Reducing our stockpiles of nuclear weapons doesn't really reduce the danger of nuclear war, because there was no real danger of nuclear war with Russia, anyway, not unless someone like Sarah Palin is elected President, and if that happens we might welcome a nuclear war just to distract us from the other catastrophes. With the end of the Cold War, we've seen extensive nuclear proliferation, with the cases of Iran and North Korea being the most problematic to date. With such countries, the prospect of nuclear arms reductions through negotiations doesn't look too promising. They want nuclear arsenals so they don't have to negotiate.

So we've entered the era where nuclear arms reductions are more likely to be carried out by preemptive attack to destroy nuclear capability than by meetings around green baize tables. It's part of the gruesome logic of the very existence of nuclear weapons. If they're in the "wrong hands" (the hands of people who might really use them), what do you do? I've made reference before to the University of Colorado study that an exchange of 40-50 Hiroshima-sized atomic bombs (say, of the kind that would probably happen between Pakistan and India), if dropped on urban centers where "dirt fountains" would be thrown into the high atmosphere, would probably destroy enough ozone in the Northern Hemisphere to wipe out everyone living there. We're in a time where there isn't much margin of error, and the nuclear reductions of the USA vis-a-vis Russia only serve the purpose of improving the "good faith" argument the USA can use as a reason to enforce nonproliferation against the "rogue" states.

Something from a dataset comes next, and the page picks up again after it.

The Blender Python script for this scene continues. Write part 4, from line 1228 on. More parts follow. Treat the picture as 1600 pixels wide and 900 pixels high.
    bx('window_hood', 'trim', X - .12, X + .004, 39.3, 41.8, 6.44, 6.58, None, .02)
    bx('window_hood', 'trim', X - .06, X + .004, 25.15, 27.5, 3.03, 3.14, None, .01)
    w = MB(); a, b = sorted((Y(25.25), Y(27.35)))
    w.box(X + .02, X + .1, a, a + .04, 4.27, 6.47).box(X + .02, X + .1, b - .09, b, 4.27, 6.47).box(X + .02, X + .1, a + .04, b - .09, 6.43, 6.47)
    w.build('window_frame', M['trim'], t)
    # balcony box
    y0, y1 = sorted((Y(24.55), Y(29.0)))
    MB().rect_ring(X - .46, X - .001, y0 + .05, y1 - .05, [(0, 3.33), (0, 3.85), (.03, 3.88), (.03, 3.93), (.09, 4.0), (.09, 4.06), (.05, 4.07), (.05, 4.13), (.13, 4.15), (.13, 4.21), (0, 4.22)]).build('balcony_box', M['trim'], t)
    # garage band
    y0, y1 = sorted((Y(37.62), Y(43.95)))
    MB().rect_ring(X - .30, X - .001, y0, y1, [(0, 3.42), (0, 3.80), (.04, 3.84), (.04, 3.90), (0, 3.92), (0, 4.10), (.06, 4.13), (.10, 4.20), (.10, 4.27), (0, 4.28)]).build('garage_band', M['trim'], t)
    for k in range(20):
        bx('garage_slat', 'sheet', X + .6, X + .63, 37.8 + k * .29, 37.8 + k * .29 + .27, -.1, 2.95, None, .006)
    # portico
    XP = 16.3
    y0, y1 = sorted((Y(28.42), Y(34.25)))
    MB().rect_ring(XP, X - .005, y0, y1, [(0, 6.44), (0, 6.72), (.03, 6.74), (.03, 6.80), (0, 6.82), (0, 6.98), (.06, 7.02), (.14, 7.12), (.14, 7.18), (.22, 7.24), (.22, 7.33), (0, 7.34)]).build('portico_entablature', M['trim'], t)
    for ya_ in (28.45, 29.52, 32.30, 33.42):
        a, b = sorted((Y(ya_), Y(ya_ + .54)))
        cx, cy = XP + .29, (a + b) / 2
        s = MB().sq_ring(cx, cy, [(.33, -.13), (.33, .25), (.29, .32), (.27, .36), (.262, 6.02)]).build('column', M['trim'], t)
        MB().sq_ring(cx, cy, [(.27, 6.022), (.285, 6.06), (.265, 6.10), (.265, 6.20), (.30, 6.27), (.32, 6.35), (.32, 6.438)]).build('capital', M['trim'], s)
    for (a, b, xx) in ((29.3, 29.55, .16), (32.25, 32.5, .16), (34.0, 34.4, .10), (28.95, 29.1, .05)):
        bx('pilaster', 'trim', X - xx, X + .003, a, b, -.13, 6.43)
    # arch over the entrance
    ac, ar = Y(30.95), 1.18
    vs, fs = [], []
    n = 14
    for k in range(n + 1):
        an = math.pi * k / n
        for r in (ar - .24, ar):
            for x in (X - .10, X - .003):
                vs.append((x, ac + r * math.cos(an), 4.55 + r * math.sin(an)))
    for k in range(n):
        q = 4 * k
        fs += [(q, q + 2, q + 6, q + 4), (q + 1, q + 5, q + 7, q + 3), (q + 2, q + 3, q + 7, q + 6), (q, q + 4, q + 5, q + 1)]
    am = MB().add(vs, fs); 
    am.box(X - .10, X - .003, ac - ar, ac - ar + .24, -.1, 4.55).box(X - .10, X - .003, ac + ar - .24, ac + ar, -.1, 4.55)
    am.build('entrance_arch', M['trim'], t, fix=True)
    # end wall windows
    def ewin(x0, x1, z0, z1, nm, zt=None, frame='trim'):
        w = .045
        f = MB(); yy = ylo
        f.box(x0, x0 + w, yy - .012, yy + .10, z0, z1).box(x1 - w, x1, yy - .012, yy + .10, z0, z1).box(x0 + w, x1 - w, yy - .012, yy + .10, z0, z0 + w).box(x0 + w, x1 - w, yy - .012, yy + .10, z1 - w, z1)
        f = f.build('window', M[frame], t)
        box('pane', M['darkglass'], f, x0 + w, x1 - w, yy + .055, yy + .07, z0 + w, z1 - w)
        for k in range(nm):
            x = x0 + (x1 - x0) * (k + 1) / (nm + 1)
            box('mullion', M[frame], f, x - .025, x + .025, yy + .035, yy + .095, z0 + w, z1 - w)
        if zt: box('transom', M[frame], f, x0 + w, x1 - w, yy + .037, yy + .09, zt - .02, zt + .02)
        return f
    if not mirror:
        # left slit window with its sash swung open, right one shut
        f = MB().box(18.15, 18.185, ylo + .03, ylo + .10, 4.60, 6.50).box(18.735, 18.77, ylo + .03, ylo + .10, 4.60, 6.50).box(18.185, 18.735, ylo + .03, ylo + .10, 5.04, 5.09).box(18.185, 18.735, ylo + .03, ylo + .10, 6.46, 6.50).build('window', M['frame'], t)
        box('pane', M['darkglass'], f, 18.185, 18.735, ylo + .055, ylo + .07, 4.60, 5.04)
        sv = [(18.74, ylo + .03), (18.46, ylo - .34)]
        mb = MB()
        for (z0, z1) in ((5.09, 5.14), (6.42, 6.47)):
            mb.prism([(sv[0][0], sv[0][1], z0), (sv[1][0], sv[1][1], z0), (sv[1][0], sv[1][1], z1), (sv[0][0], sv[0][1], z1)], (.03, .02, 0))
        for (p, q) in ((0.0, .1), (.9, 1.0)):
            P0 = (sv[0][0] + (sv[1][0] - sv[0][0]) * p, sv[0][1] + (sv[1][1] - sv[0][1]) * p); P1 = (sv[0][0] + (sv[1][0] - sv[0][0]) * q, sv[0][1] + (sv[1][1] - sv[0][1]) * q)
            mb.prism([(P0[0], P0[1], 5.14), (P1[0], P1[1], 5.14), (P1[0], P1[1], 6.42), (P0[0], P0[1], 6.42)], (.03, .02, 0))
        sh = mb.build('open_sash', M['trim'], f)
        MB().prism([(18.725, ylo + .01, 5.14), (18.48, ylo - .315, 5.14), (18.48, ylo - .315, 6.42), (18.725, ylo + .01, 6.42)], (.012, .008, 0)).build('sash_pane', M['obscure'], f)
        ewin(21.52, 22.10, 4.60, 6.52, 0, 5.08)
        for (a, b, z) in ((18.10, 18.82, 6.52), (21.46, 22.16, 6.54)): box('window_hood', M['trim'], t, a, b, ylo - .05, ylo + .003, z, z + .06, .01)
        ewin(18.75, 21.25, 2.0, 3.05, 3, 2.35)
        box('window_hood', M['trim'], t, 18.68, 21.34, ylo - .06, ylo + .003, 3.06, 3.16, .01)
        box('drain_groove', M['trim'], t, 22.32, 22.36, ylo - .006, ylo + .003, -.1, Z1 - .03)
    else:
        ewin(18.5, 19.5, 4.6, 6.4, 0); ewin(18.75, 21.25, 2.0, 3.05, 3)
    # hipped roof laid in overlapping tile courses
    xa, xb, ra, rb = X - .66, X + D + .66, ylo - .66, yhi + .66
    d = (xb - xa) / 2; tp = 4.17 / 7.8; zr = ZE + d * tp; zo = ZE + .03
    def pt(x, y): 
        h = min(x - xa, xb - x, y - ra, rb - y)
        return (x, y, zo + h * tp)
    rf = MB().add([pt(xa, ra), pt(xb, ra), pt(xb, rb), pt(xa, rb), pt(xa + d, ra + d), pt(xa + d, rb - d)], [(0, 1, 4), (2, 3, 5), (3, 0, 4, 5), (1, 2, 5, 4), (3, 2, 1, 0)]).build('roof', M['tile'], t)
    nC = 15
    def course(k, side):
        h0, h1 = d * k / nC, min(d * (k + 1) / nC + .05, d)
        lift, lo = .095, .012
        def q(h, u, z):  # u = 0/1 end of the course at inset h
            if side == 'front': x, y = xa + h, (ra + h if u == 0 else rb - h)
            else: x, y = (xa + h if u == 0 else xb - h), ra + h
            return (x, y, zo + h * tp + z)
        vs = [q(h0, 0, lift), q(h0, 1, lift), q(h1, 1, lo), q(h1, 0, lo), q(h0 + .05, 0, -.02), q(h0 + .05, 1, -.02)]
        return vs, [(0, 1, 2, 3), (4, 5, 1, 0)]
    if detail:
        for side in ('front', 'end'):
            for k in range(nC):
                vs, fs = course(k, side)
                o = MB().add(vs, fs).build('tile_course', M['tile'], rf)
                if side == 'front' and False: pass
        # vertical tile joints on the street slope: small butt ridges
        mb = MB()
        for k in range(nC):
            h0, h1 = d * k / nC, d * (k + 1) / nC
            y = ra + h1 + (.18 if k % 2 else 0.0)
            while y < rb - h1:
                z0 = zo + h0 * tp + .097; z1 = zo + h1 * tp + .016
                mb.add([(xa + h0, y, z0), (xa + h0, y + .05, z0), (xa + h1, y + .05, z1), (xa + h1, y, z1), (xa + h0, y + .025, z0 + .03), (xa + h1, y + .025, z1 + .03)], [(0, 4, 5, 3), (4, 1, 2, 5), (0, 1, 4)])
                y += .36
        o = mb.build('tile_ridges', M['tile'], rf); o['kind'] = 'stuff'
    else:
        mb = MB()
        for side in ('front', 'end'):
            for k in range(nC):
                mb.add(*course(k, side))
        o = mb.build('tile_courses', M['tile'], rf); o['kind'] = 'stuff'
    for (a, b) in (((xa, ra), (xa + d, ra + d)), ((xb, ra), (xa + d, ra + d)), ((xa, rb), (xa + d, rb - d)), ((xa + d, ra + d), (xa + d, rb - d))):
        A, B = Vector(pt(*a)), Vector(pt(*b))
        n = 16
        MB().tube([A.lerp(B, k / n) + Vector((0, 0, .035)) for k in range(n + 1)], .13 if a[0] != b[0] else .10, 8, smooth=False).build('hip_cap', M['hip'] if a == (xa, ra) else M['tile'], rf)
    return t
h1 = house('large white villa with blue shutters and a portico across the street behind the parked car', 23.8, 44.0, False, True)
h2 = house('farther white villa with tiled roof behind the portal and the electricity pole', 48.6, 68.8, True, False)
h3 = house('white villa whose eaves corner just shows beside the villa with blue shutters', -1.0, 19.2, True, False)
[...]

Iran, Pakistan & India are religiously-minded places, too, of course, like the United States, and the first two, if under the influence of radical Islamic extremists, pose an existential threat to the survival of the world. Like the Christian Millenialists in this country, they see Paradise or Heaven as a shot at a do-over for anything that doesn't work out here, which predisposes a believer to Drop the Big One. India is mostly Buddhist and Hindu, which means they don't believe that even this life is real. I'm not sure how that one cuts re: nuclear war.

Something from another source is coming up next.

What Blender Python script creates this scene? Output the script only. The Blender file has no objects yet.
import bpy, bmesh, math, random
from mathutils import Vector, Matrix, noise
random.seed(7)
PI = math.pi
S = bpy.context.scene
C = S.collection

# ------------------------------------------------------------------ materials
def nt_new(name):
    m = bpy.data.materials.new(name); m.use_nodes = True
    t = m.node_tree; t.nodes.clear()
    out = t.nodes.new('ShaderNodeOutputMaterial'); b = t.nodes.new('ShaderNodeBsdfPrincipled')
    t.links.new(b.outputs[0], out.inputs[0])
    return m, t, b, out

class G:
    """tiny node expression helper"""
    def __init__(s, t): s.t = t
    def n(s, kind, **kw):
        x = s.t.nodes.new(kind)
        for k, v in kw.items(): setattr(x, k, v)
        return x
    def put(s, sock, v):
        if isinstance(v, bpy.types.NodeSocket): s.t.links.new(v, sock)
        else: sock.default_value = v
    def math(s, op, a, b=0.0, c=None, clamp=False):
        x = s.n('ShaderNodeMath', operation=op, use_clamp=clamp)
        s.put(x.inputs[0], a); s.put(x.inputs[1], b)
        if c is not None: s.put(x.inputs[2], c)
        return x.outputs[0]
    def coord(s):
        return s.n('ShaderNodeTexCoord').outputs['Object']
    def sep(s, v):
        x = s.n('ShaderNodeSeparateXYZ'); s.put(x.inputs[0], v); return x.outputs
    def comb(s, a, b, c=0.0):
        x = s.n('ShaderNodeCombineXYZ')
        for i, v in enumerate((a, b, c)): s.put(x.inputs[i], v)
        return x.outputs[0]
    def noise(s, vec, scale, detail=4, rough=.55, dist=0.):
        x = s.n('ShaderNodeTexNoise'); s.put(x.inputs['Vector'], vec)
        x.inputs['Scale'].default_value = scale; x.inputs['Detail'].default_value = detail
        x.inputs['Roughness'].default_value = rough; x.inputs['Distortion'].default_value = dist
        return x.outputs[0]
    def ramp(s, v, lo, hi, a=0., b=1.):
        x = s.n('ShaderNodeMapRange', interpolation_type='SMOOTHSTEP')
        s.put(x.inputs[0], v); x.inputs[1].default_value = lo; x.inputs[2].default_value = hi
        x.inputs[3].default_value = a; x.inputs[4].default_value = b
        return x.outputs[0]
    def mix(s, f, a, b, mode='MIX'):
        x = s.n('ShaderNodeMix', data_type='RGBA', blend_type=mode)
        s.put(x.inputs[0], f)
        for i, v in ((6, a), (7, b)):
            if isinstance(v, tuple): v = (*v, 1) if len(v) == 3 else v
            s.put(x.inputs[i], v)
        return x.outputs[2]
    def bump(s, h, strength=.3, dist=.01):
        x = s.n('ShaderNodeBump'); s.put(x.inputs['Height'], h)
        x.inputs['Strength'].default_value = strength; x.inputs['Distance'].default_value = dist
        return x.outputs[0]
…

So good for Prez O, and Prague should be lovely in April, but we haven't really figured a way out of the nuclear maze, which just seems to get more complicated with the passing years. The existence of nuclear weapons anywhere imposes a kind of implacable logic of necessary responses. I'm sure at some point we'll get around to bombing Iran's nuclear development sites, and I assume the real reason we remain in Afghanistan, nine years after the event to which Afghanistan probably had only a tangential relationship, is so we can rush across the border into Pakistan and seize their nuclear facilities if things get too wacky there for our perceived interests.

This is the sort of nightmare which J. Robert Oppenheimer was worried about in letting the nuclear genie out of the bottle, yet for his troubles he was also called a "godless Communist." If only godless Communists were our only worry.

1 comment:

  1. It seems to me that there are two main reasons why a country wants nukes:
    1. Their enemy has nukes or might get them soon(see the US vs. Germany, India vs. Pakistan, the Soviet Union vs. the US);
    2. They are afraid somebody will invade them (see Iran vs. the US, North Korea vs. the US, Israel vs. the Arab world);

    Other countries that want nukes just want them for status (the U.K., France, Brazil, Libya, etc.) Most of these countries are not really serious about having the nukes, and usually can be persuaded not to get them, or to give them up if they have them.

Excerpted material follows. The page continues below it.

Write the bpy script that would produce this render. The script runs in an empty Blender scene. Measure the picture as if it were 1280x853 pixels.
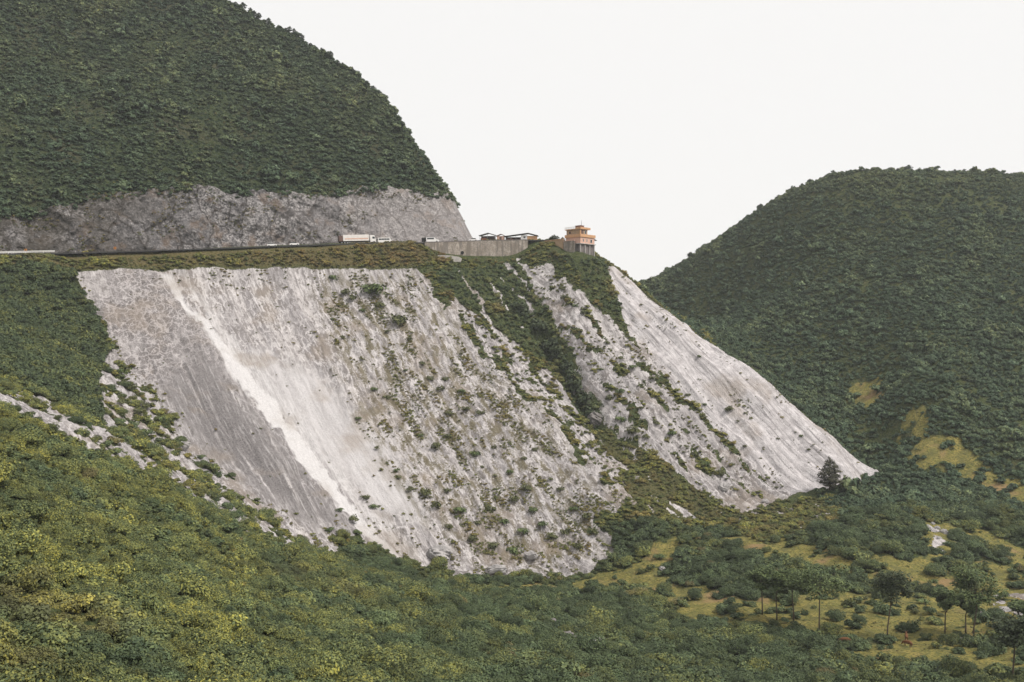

    So it also seems to me that negotiations would be useful in both cases: In case 1, by lowering the fears of the invadees by reducing the incentive for the invaders to invade and in case 2 by pointing out the expense and pointlessness of having nukes.

    Unfortunately, effective negotiations by the US are probably impossible now because of our huge overstock of nukes and because the Tea Baggers will go ballistic at the thought of reducing our overstock.